**Exercise**
Repeat, exactly as written, every line from the one holding "The Blender Python script for this scene continues." through the one holding "struct(m.build('trim_2'), 'beige tile". Leave out all other lines.

-------- Input

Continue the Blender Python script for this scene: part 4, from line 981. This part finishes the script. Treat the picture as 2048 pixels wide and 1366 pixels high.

----------------
-------- Input

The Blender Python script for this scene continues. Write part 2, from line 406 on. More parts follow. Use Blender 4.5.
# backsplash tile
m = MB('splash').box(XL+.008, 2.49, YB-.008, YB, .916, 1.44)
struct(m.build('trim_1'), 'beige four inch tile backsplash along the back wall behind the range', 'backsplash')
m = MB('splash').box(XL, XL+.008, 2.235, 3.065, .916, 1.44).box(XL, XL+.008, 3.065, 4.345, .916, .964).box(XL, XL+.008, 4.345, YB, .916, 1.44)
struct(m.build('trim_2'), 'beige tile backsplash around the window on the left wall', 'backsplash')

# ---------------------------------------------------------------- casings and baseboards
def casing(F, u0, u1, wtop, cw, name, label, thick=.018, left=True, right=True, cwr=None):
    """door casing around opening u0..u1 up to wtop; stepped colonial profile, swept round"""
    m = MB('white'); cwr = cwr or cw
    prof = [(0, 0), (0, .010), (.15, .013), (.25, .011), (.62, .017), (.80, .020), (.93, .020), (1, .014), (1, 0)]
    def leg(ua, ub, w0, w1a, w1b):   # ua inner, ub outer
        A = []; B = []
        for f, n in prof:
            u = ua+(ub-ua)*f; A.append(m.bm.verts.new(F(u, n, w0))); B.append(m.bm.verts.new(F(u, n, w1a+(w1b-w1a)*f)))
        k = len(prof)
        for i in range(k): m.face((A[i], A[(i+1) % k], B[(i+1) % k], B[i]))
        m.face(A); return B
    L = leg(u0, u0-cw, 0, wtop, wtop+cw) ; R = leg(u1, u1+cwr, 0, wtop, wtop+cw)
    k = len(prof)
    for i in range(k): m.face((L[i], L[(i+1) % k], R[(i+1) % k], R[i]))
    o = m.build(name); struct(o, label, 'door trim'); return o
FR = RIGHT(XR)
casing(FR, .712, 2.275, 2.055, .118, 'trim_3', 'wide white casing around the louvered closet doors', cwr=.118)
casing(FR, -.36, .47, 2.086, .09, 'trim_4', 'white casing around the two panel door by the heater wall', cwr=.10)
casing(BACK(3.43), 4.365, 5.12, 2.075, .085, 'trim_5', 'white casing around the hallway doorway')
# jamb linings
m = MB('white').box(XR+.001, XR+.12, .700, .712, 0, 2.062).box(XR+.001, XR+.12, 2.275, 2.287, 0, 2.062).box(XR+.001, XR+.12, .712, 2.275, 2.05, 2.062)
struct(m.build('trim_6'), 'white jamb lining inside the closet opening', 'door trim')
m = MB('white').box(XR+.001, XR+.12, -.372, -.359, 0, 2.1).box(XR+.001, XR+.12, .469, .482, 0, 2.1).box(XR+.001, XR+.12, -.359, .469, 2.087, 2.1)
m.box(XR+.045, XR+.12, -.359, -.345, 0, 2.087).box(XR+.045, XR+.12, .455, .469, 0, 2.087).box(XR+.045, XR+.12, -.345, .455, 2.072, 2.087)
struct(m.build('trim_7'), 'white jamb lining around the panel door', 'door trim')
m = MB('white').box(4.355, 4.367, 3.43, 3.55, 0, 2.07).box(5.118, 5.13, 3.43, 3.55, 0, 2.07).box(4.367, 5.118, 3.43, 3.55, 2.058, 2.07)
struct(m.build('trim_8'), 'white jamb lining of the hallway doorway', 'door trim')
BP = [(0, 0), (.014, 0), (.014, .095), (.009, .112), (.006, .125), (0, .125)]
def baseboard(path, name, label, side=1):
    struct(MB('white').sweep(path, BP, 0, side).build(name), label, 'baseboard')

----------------

**Exercise solution**
The Blender Python script for this scene continues. Write part 2, from line 406 on. More parts follow. Use Blender 4.5.
# backsplash tile
m = MB('splash').box(XL+.008, 2.49, YB-.008, YB, .916, 1.44)
struct(m.build('trim_1'), 'beige four inch tile backsplash along the back wall behind the range', 'backsplash')
m = MB('splash').box(XL, XL+.008, 2.235, 3.065, .916, 1.44).box(XL, XL+.008, 3.065, 4.345, .916, .964).box(XL, XL+.008, 4.345, YB, .916, 1.44)
struct(m.build('trim_2'), 'beige tile backsplash around the window on the left wall', 'backsplash')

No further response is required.